§ TASK INSTRUCTIONS: Reproduce every entry exactly, without alteration.
═══
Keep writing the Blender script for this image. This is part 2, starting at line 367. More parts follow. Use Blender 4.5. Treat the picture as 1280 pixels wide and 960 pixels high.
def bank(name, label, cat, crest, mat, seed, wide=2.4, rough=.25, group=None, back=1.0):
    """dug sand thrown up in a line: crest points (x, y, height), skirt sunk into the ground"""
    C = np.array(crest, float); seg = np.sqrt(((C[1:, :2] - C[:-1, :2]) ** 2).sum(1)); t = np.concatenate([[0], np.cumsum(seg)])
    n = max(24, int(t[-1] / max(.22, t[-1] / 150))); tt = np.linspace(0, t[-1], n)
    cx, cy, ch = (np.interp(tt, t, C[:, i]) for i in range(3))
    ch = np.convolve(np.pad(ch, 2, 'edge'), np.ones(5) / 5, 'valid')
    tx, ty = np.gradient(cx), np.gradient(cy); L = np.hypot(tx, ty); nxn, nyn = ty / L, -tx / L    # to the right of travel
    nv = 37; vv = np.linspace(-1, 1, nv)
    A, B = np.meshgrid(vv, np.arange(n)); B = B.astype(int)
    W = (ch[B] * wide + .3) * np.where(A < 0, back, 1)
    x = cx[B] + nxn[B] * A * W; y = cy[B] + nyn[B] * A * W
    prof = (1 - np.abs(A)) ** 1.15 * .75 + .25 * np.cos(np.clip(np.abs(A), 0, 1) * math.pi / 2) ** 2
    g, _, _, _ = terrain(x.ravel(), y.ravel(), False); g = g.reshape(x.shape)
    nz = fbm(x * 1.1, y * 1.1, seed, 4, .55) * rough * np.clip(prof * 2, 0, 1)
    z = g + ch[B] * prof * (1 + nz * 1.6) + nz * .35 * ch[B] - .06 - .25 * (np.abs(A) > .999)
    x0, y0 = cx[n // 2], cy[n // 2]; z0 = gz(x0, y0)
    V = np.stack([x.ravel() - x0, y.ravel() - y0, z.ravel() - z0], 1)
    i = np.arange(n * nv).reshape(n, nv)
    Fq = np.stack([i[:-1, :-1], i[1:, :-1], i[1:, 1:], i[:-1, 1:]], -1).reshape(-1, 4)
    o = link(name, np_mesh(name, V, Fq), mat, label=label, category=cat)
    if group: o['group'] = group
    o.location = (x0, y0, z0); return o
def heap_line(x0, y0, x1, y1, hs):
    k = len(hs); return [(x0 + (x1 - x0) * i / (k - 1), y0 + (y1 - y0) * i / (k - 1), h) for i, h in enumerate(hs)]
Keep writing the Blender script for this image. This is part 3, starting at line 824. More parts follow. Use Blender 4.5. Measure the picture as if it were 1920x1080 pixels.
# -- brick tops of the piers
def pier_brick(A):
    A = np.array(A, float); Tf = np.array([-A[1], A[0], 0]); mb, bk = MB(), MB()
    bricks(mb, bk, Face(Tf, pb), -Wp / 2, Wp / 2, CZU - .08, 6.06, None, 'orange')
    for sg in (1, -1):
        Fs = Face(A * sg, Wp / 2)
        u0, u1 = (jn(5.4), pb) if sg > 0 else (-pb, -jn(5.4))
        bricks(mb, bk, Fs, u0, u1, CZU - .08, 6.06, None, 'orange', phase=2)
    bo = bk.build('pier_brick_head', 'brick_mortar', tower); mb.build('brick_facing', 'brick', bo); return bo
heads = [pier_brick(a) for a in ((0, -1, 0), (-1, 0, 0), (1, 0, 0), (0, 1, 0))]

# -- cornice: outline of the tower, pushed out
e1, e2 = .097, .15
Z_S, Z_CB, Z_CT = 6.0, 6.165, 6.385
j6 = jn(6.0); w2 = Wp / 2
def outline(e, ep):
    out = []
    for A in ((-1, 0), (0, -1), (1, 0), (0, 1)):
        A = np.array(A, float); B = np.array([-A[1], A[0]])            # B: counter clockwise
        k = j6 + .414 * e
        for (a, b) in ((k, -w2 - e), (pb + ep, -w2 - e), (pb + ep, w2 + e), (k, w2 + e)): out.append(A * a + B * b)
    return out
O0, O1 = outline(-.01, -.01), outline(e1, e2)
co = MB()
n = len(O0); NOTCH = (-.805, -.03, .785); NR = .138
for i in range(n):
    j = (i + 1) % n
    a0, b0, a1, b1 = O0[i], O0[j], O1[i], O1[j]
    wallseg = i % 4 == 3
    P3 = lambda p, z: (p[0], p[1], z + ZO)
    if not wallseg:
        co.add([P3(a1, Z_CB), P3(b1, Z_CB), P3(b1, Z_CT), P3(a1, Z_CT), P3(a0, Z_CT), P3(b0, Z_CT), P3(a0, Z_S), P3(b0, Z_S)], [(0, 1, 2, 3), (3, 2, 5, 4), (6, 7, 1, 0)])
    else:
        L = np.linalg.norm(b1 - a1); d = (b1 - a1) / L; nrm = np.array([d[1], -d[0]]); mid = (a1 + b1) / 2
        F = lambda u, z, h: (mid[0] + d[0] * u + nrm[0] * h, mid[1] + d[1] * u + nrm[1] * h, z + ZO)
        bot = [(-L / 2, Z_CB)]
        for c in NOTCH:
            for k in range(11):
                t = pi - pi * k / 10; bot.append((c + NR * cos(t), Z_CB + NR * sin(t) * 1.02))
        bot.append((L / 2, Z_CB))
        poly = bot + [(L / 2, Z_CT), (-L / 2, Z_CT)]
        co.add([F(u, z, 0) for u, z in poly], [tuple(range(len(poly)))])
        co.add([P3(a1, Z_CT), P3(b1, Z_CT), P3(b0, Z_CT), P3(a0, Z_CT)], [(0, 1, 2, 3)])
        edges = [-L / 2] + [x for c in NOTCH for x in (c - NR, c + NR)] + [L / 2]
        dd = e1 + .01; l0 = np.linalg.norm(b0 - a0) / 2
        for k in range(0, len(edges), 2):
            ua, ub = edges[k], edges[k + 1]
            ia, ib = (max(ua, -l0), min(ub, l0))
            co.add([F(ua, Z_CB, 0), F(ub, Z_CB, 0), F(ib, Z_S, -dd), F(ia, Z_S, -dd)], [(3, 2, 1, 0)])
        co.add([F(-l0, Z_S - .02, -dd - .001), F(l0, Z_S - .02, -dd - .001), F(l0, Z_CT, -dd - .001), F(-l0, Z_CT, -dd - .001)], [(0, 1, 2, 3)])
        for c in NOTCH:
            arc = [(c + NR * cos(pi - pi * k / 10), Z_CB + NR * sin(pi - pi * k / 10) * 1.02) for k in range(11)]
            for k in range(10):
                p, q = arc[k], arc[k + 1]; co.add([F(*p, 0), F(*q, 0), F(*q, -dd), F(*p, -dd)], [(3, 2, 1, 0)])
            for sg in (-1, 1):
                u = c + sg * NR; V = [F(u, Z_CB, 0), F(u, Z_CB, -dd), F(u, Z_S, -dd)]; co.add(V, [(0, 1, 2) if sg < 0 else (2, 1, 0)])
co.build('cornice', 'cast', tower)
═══
§ TASK ANSWER:
Keep writing the Blender script for this image. This is part 2, starting at line 367. More parts follow. Use Blender 4.5. Treat the picture as 1280 pixels wide and 960 pixels high.
def bank(name, label, cat, crest, mat, seed, wide=2.4, rough=.25, group=None, back=1.0):
    """dug sand thrown up in a line: crest points (x, y, height), skirt sunk into the ground"""
    C = np.array(crest, float); seg = np.sqrt(((C[1:, :2] - C[:-1, :2]) ** 2).sum(1)); t = np.concatenate([[0], np.cumsum(seg)])
    n = max(24, int(t[-1] / max(.22, t[-1] / 150))); tt = np.linspace(0, t[-1], n)
    cx, cy, ch = (np.interp(tt, t, C[:, i]) for i in range(3))
    ch = np.convolve(np.pad(ch, 2, 'edge'), np.ones(5) / 5, 'valid')
    tx, ty = np.gradient(cx), np.gradient(cy); L = np.hypot(tx, ty); nxn, nyn = ty / L, -tx / L    # to the right of travel
    nv = 37; vv = np.linspace(-1, 1, nv)
    A, B = np.meshgrid(vv, np.arange(n)); B = B.astype(int)
    W = (ch[B] * wide + .3) * np.where(A < 0, back, 1)
    x = cx[B] + nxn[B] * A * W; y = cy[B] + nyn[B] * A * W
    prof = (1 - np.abs(A)) ** 1.15 * .75 + .25 * np.cos(np.clip(np.abs(A), 0, 1) * math.pi / 2) ** 2
    g, _, _, _ = terrain(x.ravel(), y.ravel(), False); g = g.reshape(x.shape)
    nz = fbm(x * 1.1, y * 1.1, seed, 4, .55) * rough * np.clip(prof * 2, 0, 1)
    z = g + ch[B] * prof * (1 + nz * 1.6) + nz * .35 * ch[B] - .06 - .25 * (np.abs(A) > .999)
    x0, y0 = cx[n // 2], cy[n // 2]; z0 = gz(x0, y0)
    V = np.stack([x.ravel() - x0, y.ravel() - y0, z.ravel() - z0], 1)
    i = np.arange(n * nv).reshape(n, nv)
    Fq = np.stack([i[:-1, :-1], i[1:, :-1], i[1:, 1:], i[:-1, 1:]], -1).reshape(-1, 4)
    o = link(name, np_mesh(name, V, Fq), mat, label=label, category=cat)
    if group: o['group'] = group
    o.location = (x0, y0, z0); return o
def heap_line(x0, y0, x1, y1, hs):
    k = len(hs); return [(x0 + (x1 - x0) * i / (k - 1), y0 + (y1 - y0) * i / (k - 1), h) for i, h in enumerate(hs)]
Keep writing the Blender script for this image. This is part 3, starting at line 824. More parts follow. Use Blender 4.5. Measure the picture as if it were 1920x1080 pixels.
# -- brick tops of the piers
def pier_brick(A):
    A = np.array(A, float); Tf = np.array([-A[1], A[0], 0]); mb, bk = MB(), MB()
    bricks(mb, bk, Face(Tf, pb), -Wp / 2, Wp / 2, CZU - .08, 6.06, None, 'orange')
    for sg in (1, -1):
        Fs = Face(A * sg, Wp / 2)
        u0, u1 = (jn(5.4), pb) if sg > 0 else (-pb, -jn(5.4))
        bricks(mb, bk, Fs, u0, u1, CZU - .08, 6.06, None, 'orange', phase=2)
    bo = bk.build('pier_brick_head', 'brick_mortar', tower); mb.build('brick_facing', 'brick', bo); return bo
heads = [pier_brick(a) for a in ((0, -1, 0), (-1, 0, 0), (1, 0, 0), (0, 1, 0))]

# -- cornice: outline of the tower, pushed out
e1, e2 = .097, .15
Z_S, Z_CB, Z_CT = 6.0, 6.165, 6.385
j6 = jn(6.0); w2 = Wp / 2
def outline(e, ep):
    out = []
    for A in ((-1, 0), (0, -1), (1, 0), (0, 1)):
        A = np.array(A, float); B = np.array([-A[1], A[0]])            # B: counter clockwise
        k = j6 + .414 * e
        for (a, b) in ((k, -w2 - e), (pb + ep, -w2 - e), (pb + ep, w2 + e), (k, w2 + e)): out.append(A * a + B * b)
    return out
O0, O1 = outline(-.01, -.01), outline(e1, e2)
co = MB()
n = len(O0); NOTCH = (-.805, -.03, .785); NR = .138
for i in range(n):
    j = (i + 1) % n
    a0, b0, a1, b1 = O0[i], O0[j], O1[i], O1[j]
    wallseg = i % 4 == 3
    P3 = lambda p, z: (p[0], p[1], z + ZO)
    if not wallseg:
        co.add([P3(a1, Z_CB), P3(b1, Z_CB), P3(b1, Z_CT), P3(a1, Z_CT), P3(a0, Z_CT), P3(b0, Z_CT), P3(a0, Z_S), P3(b0, Z_S)], [(0, 1, 2, 3), (3, 2, 5, 4), (6, 7, 1, 0)])
    else:
        L = np.linalg.norm(b1 - a1); d = (b1 - a1) / L; nrm = np.array([d[1], -d[0]]); mid = (a1 + b1) / 2
        F = lambda u, z, h: (mid[0] + d[0] * u + nrm[0] * h, mid[1] + d[1] * u + nrm[1] * h, z + ZO)
        bot = [(-L / 2, Z_CB)]
        for c in NOTCH:
            for k in range(11):
                t = pi - pi * k / 10; bot.append((c + NR * cos(t), Z_CB + NR * sin(t) * 1.02))
        bot.append((L / 2, Z_CB))
        poly = bot + [(L / 2, Z_CT), (-L / 2, Z_CT)]
        co.add([F(u, z, 0) for u, z in poly], [tuple(range(len(poly)))])
        co.add([P3(a1, Z_CT), P3(b1, Z_CT), P3(b0, Z_CT), P3(a0, Z_CT)], [(0, 1, 2, 3)])
        edges = [-L / 2] + [x for c in NOTCH for x in (c - NR, c + NR)] + [L / 2]
        dd = e1 + .01; l0 = np.linalg.norm(b0 - a0) / 2
        for k in range(0, len(edges), 2):
            ua, ub = edges[k], edges[k + 1]
            ia, ib = (max(ua, -l0), min(ub, l0))
            co.add([F(ua, Z_CB, 0), F(ub, Z_CB, 0), F(ib, Z_S, -dd), F(ia, Z_S, -dd)], [(3, 2, 1, 0)])
        co.add([F(-l0, Z_S - .02, -dd - .001), F(l0, Z_S - .02, -dd - .001), F(l0, Z_CT, -dd - .001), F(-l0, Z_CT, -dd - .001)], [(0, 1, 2, 3)])
        for c in NOTCH:
            arc = [(c + NR * cos(pi - pi * k / 10), Z_CB + NR * sin(pi - pi * k / 10) * 1.02) for k in range(11)]
            for k in range(10):
                p, q = arc[k], arc[k + 1]; co.add([F(*p, 0), F(*q, 0), F(*q, -dd), F(*p, -dd)], [(3, 2, 1, 0)])
            for sg in (-1, 1):
                u = c + sg * NR; V = [F(u, Z_CB, 0), F(u, Z_CB, -dd), F(u, Z_S, -dd)]; co.add(V, [(0, 1, 2) if sg < 0 else (2, 1, 0)])
co.build('cornice', 'cast', tower)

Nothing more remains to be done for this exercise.